→ Task to complete
Below are some entries. Copy each line that holds the string "scene".

→ Input

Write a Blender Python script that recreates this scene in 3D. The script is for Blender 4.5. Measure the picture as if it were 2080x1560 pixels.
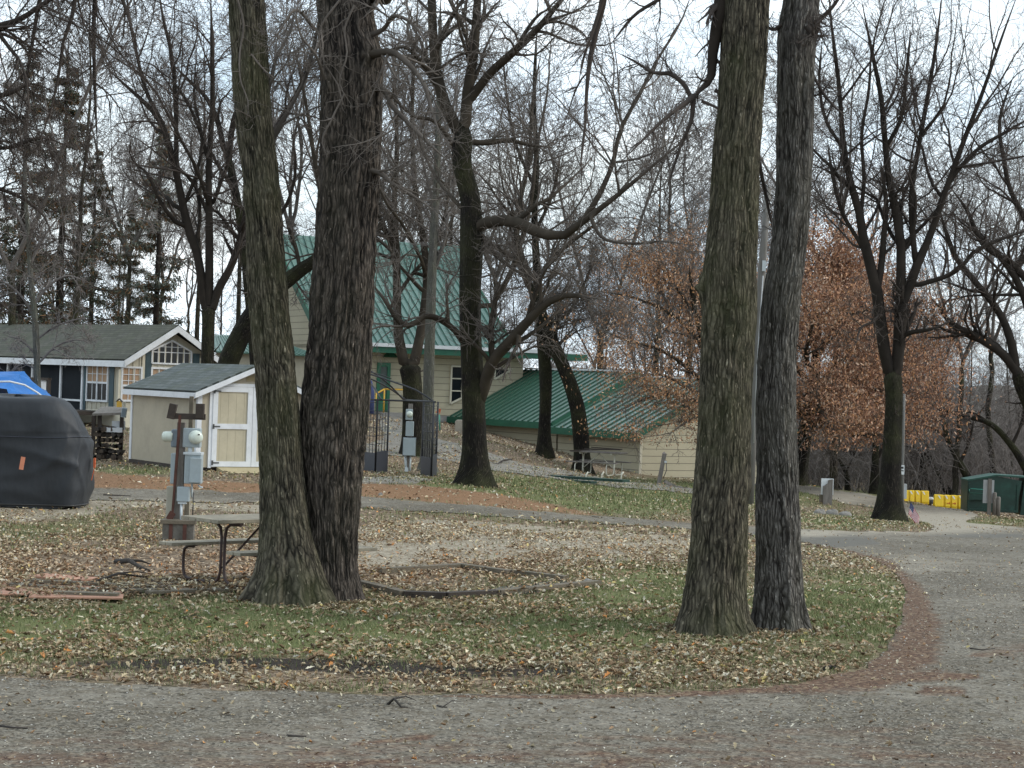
import bpy, math, random
import numpy as np
from mathutils import Vector, Matrix
for o in list(bpy.data.objects): bpy.data.objects.remove(o)
SC = bpy.context.scene; COL = SC.collection
R_ = math.radians
# ------------------------------------------------------------ camera
W_, H_, F_ = 2080.0, 1560.0, 4000.0
HC = 2.35; ROLL = R_(2.0); CR, SR = math.cos(ROLL), math.sin(ROLL)
cam = bpy.data.cameras.new('Camera'); co = bpy.data.objects.new('Camera', cam); COL.objects.link(co)
cam.sensor_width = 36; cam.lens = F_/W_*36; cam.clip_start = .1; cam.clip_end = 3000
co.matrix_world = Matrix(((CR, -SR, 0, 0), (0, 0, -1, 0), (SR, CR, 0, HC), (0, 0, 0, 1)))
SC.camera = co
# ------------------------------------------------------------ sky and sun
SUN_EL, SUN_AZ = 36, 92          # azimuth measured from +Y towards +X (to the right)
w = bpy.data.worlds.new('World'); SC.world = w; w.use_nodes = True
nt = w.node_tree; nt.nodes.clear()
def N(nt, t, **k):
    n = nt.nodes.new(t)
    for a, b in k.items():
        if a.startswith('_'): n.inputs[a[1:].replace('_', ' ')].default_value = b
        elif a.startswith('i') and a[1:].isdigit(): n.inputs[int(a[1:])].default_value = b
        else: setattr(n, a, b)
    return n
sky = N(nt, 'ShaderNodeTexSky', sky_type='NISHITA', sun_disc=False, sun_elevation=R_(SUN_EL), sun_rotation=R_(SUN_AZ), air_density=1.2, dust_density=1.5)
tc = N(nt, 'ShaderNodeTexCoord')
mp = N(nt, 'ShaderNodeMapping'); mp.inputs['Scale'].default_value = (5, 5, 16)
cn = N(nt, 'ShaderNodeTexNoise', _Scale=1.3, _Detail=6.0, _Roughness=.55)
rp = N(nt, 'ShaderNodeValToRGB'); rp.color_ramp.elements[0].position = .38; rp.color_ramp.elements[1].position = .62
rp.color_ramp.elements[0].color = (.62, .62, .62, 1); rp.color_ramp.elements[1].color = (.97, .97, .97, 1)
cn2 = N(nt, 'ShaderNodeTexNoise', _Scale=.8, _Detail=3.0)
cc = N(nt, 'ShaderNodeValToRGB'); cc.color_ramp.elements[0].position = .3; cc.color_ramp.elements[1].position = .7
cc.color_ramp.elements[0].color = (6.6, 8.4, 10.2, 1); cc.color_ramp.elements[1].color = (10.6, 11.2, 11.3, 1)
mx = N(nt, 'ShaderNodeMix', data_type='RGBA')
bg = N(nt, 'ShaderNodeBackground', _Strength=.12); wo = N(nt, 'ShaderNodeOutputWorld')
L = nt.links.new
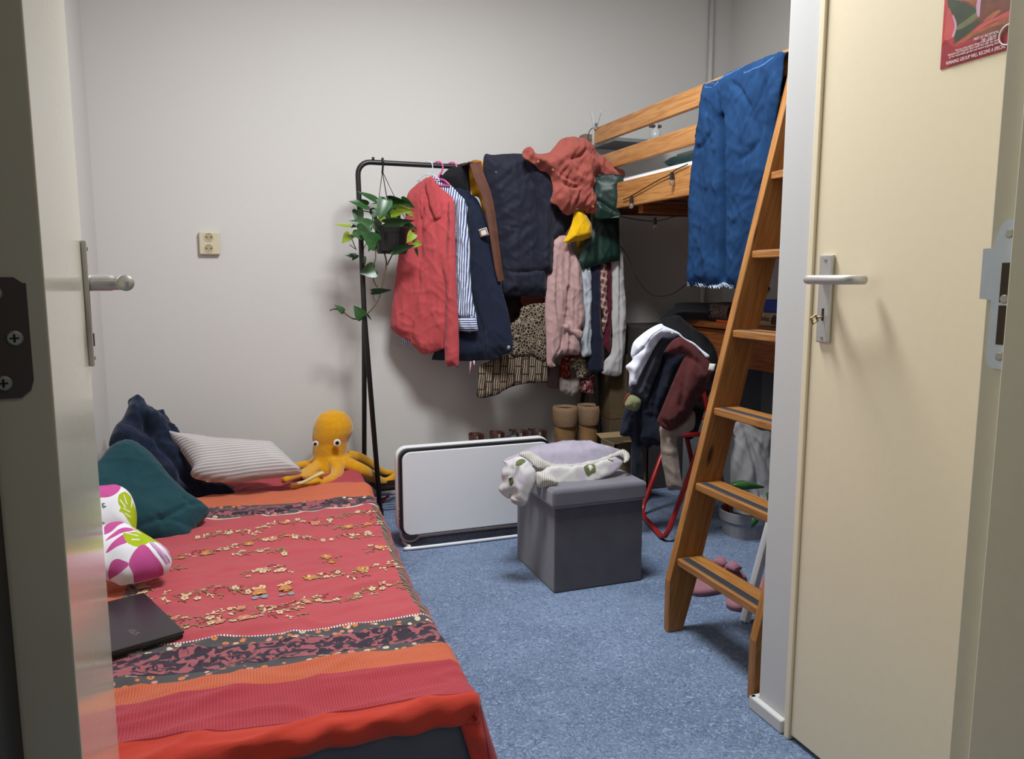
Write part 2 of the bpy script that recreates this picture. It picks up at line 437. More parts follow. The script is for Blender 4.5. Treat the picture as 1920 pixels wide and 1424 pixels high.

→ Expected answer
Write a Blender Python script that recreates this scene in 3D. The script is for Blender 4.5. Measure the picture as if it were 2080x1560 pixels.
SC = bpy.context.scene; COL = SC.collection